During his presidency, Mr Trump frequently used broad and sweeping executive privilege claims to stymie the myriad inquiries into his administration. One such claim regarding testimony the House Judiciary Committee requested former White House Counsel Don McGahn was tied up in the courts for more than two years before an agreement was reached which allowed Mr McGahn to testify earlier this year – months after Mr Trump had left office.

Yet legal experts say Mr Trump lost the right to use executive privilege to shield his former advisers from being made to testify at the moment President Joe Biden was sworn in on 20 January.

Former White House counsel Don McGahn departs after appearing for questioning behind closed doors by the House Judiciary Committee on Capitol Hill in Washington, Friday, June 4, 2021.

“Executive privilege belongs to the presidency as an office and not to the president as an individual. We have only one president at a time, and the constitutional presumption is that the incumbent president is the best judge of the factors bearing on whether and when to invoke executive privilege to withhold documents or testimony,” Harvard Law School Emeritus Professor Laurence Tribe told The Independent in an email on Friday.

According to a source familiar with Mr Trump’s thinking, the former president is hoping such claims, however meritless or dilatory, can keep his ex-advisers from having to cooperate with the committee until the start of a new congress in January 2023. If Republicans retake control of the House in next year’s midterm elections, it is unlikely they would reauthorise the committee to continue any part of the investigation that is left incomplete at that time.

But in a statement released to reporters on Friday, select committee chairman Bennie Thompson and vice-chair Liz Cheney said the panel “will not allow any witness to defy a lawful subpoena or attempt to run out the clock”, and would “swiftly consider advancing a criminal contempt of Congress referral”.

Bannon could face indictment – again

Mr Bannon’s recalcitrance could leave him right where he was before he received a presidential pardon from Mr Trump just before the latter left office – under federal indictment and facing jail time – if Mr Thompson and Ms Cheney go through with a contempt of Congress referral.

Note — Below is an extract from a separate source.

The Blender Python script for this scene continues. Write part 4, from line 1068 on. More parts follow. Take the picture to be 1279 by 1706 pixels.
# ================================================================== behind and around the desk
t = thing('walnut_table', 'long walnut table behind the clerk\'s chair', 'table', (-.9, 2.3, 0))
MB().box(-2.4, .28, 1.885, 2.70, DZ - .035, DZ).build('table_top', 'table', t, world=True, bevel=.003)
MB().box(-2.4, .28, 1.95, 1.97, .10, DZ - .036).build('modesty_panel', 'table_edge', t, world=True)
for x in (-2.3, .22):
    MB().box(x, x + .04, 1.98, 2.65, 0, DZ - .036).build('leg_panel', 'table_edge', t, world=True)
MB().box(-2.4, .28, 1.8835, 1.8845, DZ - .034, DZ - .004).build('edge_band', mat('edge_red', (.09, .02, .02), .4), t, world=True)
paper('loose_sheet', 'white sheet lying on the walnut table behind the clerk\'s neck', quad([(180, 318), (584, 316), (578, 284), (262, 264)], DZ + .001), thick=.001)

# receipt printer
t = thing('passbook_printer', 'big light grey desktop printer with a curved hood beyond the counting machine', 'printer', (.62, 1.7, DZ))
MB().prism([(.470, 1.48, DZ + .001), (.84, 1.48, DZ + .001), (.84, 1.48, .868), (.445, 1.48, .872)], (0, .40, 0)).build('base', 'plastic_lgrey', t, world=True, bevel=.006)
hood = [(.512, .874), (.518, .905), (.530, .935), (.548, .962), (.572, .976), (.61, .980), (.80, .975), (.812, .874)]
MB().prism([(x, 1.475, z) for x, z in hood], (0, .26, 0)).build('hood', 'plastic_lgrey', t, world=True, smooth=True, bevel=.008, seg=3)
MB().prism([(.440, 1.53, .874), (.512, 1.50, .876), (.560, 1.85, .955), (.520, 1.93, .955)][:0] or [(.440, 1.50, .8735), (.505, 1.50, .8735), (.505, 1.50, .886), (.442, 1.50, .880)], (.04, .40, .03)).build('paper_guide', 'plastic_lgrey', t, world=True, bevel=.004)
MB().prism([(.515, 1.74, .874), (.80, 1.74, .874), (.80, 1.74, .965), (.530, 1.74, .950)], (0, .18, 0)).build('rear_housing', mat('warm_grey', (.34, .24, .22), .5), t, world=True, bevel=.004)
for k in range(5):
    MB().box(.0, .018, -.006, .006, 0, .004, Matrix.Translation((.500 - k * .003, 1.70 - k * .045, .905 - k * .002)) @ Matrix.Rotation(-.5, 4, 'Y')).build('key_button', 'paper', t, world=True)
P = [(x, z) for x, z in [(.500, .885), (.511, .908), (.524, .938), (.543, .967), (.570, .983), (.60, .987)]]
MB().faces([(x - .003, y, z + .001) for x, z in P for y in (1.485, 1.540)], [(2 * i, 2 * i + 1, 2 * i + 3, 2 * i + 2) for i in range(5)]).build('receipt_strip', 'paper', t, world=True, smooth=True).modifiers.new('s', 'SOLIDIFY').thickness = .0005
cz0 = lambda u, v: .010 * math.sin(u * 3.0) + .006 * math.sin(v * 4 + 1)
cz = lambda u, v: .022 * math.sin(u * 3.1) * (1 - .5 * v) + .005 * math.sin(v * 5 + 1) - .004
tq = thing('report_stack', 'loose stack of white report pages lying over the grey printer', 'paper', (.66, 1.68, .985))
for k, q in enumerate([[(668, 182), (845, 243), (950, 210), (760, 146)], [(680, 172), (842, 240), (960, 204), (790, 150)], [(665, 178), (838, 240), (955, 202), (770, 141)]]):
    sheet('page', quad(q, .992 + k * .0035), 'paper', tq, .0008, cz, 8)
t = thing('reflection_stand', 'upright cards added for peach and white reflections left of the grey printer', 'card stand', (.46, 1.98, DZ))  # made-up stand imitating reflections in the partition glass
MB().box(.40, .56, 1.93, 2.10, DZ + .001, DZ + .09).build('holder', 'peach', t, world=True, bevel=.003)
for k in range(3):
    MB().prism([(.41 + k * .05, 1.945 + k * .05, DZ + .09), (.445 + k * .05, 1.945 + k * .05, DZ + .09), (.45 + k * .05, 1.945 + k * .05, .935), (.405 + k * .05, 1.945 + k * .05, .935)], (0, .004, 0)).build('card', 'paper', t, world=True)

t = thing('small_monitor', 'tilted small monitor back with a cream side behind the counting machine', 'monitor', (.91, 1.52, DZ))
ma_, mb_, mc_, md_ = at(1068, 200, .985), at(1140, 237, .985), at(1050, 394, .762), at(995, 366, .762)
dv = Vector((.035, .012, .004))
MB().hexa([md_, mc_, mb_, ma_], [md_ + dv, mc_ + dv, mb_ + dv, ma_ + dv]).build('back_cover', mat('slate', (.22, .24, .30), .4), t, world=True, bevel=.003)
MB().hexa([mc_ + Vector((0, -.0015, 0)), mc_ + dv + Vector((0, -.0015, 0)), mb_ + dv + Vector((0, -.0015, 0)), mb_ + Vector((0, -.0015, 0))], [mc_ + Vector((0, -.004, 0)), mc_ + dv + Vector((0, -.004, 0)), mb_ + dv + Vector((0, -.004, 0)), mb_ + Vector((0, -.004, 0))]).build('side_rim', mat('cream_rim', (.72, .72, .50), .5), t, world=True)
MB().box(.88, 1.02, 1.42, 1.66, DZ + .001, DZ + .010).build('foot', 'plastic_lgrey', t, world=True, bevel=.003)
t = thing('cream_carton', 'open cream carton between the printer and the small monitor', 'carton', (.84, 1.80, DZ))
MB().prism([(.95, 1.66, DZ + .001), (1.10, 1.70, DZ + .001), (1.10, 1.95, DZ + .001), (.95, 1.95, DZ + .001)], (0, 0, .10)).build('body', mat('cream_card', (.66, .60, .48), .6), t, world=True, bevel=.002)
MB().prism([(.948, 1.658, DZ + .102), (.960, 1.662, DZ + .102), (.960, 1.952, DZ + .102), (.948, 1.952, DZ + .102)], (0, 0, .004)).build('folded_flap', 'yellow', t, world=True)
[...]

It’s not something any Trumpworld figure has had to face before.

A referral to the Justice Department for contempt of Congress is one of several tools Congress has for dealing with recalcitrant witnesses – but it was not a method House Democrats could employ while Mr Trump and his appointees controlled the executive branch.

Under Title 2, Chapter 6, Section 194 of the United States Code, if the Speaker of the House (in this case, California Representative Nancy Pelosi) were to “certify” that Mr Bannon has failed to comply with a congressional subpoena, the United States Attorney for the District of Columbia is required by law to present the case to a grand jury, which would then vote on whether to indict him for contempt of Congress. If convicted, he could face up to a year in prison.

Such a remedy was unavailable to Congress during Mr Trump’s presidency as a practical matter because his attorneys general would not allow prosecutors to act on referrals from congressional Democrats, particularly when they involved people close to Mr Trump.

While Mr Biden has promised to leave any decisions regarding criminal prosecutions to the purview of Attorney General Merrick Garland, White House press secretary Jen Psaki on Monday told reporters that “of course” the Biden administration would “follow the law” if presented with a referral for contempt of Congress.

Glenn Kirschner, a former assistant US attorney for the District of Columbia, predicted his colleagues would almost certainly make a “pretty healthy evidentiary presentation to the grand jury” if Ms Pelosi were to certify to the Justice Department that Mr Bannon had defied a congressional subpoena.

“I assume the grand jury would indict and then it would move into the courts very quickly,” Mr Kirschner said.

If Mr Bannon were to insist on a trial and is found guilty by a jury, he would be required to serve at least a month – and as much as a year – in prison.